* _INFORMATION SUPPLIED_
━━━━━━━━━━━━━━━━━━━━
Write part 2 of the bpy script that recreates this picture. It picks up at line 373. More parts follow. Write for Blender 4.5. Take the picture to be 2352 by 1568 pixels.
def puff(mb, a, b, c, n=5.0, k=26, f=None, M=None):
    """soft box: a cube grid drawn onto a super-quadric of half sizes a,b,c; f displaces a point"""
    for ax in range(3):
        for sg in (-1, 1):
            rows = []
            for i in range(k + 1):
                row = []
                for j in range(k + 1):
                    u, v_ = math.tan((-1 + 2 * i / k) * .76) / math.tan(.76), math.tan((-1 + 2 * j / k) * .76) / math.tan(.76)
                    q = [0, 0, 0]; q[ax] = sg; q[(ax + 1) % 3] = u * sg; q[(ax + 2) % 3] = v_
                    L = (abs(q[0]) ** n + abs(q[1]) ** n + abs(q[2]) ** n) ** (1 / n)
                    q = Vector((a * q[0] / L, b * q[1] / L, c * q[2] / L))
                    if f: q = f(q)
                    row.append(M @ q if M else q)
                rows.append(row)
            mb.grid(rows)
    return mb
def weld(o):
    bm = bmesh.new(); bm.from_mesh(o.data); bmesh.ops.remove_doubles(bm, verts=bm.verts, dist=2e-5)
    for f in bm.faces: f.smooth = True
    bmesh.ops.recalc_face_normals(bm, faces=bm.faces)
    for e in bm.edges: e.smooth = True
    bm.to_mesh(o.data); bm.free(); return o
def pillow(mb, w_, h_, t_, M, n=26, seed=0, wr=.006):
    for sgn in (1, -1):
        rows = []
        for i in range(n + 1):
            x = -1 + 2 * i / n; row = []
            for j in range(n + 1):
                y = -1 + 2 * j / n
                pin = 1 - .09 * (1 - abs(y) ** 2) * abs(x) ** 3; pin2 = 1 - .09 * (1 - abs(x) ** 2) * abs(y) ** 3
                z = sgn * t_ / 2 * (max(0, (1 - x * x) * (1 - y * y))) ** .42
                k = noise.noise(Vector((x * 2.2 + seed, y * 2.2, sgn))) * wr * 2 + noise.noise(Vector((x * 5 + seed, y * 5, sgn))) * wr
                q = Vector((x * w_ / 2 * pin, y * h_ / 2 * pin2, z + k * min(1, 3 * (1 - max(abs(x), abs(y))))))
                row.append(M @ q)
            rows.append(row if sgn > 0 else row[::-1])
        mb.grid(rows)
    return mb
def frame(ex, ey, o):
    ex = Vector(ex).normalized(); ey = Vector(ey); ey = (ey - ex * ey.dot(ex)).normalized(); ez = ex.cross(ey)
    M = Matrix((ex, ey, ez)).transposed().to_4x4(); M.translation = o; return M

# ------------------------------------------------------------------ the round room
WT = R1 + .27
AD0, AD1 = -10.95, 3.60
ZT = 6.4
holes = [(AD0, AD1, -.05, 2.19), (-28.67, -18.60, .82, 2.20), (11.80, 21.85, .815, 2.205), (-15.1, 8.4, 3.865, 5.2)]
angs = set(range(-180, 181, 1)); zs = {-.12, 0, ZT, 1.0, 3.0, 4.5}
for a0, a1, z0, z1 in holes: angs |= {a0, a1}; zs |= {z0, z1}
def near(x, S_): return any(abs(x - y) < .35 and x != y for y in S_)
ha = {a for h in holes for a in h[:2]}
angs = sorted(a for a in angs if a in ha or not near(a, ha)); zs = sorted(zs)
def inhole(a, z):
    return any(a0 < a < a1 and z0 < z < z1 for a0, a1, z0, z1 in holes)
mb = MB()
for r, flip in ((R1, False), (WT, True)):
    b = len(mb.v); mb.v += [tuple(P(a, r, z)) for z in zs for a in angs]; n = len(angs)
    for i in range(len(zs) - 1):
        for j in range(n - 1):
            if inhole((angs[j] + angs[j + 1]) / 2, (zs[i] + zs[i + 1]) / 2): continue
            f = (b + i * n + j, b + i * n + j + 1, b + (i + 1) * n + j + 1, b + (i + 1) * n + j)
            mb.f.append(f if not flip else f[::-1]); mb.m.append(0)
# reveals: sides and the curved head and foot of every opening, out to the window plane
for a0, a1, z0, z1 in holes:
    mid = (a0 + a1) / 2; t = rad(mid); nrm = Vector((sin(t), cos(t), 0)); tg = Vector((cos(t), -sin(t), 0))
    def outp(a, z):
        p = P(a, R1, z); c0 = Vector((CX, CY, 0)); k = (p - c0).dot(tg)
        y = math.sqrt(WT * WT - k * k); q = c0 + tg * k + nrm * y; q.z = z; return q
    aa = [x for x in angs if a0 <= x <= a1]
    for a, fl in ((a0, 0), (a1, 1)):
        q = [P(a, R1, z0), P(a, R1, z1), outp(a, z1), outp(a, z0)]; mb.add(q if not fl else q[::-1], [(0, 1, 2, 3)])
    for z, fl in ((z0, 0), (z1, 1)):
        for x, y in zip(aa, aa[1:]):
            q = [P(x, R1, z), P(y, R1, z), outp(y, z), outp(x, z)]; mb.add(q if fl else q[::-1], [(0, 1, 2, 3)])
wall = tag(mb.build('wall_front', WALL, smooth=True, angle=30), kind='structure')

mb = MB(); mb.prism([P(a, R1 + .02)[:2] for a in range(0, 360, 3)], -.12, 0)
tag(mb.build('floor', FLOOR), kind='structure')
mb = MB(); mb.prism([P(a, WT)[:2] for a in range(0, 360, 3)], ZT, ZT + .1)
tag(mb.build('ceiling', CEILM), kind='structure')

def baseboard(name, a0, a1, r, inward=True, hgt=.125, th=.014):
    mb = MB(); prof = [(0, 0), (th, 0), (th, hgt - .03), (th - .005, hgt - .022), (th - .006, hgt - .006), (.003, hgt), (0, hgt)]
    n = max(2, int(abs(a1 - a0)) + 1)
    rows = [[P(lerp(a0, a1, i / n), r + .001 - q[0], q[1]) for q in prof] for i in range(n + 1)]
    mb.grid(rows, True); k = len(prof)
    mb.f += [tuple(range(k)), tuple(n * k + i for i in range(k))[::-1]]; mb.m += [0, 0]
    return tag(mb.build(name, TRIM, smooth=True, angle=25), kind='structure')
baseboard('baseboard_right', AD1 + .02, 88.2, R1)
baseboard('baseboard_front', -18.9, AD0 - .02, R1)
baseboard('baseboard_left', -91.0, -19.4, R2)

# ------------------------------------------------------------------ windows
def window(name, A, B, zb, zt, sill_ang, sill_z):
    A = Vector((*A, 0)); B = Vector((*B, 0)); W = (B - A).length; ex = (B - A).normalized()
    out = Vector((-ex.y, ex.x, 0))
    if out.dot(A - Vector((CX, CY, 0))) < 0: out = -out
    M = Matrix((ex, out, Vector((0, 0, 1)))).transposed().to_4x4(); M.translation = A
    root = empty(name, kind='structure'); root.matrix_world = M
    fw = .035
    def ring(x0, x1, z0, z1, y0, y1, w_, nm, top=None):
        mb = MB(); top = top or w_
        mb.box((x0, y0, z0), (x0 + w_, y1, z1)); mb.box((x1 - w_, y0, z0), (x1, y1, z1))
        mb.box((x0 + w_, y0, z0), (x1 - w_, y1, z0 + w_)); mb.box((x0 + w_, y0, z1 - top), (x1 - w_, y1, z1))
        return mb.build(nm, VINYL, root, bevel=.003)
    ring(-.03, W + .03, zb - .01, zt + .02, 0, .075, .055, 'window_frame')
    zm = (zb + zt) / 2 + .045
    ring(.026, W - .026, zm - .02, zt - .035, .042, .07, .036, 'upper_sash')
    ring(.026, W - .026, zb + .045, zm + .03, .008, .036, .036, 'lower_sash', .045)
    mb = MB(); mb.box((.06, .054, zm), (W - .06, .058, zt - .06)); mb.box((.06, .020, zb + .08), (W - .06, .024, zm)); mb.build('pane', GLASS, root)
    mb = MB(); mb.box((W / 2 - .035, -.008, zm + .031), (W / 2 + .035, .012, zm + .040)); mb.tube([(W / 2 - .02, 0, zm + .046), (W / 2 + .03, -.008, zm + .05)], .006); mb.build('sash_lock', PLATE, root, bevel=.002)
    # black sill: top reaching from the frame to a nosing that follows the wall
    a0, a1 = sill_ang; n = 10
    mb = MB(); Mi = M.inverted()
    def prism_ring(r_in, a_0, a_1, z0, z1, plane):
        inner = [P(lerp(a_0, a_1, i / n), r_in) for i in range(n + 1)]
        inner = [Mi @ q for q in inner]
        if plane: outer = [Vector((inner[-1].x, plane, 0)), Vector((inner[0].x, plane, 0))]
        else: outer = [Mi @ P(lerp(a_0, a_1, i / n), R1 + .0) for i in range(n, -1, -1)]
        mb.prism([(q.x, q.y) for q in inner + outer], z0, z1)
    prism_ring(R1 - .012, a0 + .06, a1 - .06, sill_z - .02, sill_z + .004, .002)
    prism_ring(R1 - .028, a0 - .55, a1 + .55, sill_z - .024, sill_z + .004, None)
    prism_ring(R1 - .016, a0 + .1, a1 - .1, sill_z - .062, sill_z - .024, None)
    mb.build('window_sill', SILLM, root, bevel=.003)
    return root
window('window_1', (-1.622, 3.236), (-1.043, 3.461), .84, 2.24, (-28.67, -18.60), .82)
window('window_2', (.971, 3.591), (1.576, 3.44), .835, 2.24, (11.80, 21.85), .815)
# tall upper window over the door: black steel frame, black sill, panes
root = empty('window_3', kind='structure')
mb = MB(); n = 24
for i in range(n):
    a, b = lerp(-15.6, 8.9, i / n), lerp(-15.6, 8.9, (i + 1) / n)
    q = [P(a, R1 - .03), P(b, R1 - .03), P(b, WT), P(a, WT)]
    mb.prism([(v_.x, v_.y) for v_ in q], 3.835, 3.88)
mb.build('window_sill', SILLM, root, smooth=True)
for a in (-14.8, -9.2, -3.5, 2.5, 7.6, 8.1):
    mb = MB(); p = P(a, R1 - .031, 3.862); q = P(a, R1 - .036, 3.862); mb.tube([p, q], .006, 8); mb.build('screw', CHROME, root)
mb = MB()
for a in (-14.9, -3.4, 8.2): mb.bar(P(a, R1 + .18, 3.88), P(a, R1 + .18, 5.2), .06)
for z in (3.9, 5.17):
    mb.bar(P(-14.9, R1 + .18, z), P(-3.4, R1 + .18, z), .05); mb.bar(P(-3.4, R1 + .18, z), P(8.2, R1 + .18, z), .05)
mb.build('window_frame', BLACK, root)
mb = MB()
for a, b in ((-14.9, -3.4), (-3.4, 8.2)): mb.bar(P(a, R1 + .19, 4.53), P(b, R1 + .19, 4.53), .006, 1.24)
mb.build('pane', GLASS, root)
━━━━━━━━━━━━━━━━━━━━
* _THE REQUEST_
Go through the data above and find the lines with the word "that". Copy each of those lines.

* _WORKED SOLUTION_
Write part 2 of the bpy script that recreates this picture. It picks up at line 373. More parts follow. Write for Blender 4.5. Take the picture to be 2352 by 1568 pixels.
    # black sill: top reaching from the frame to a nosing that follows the wall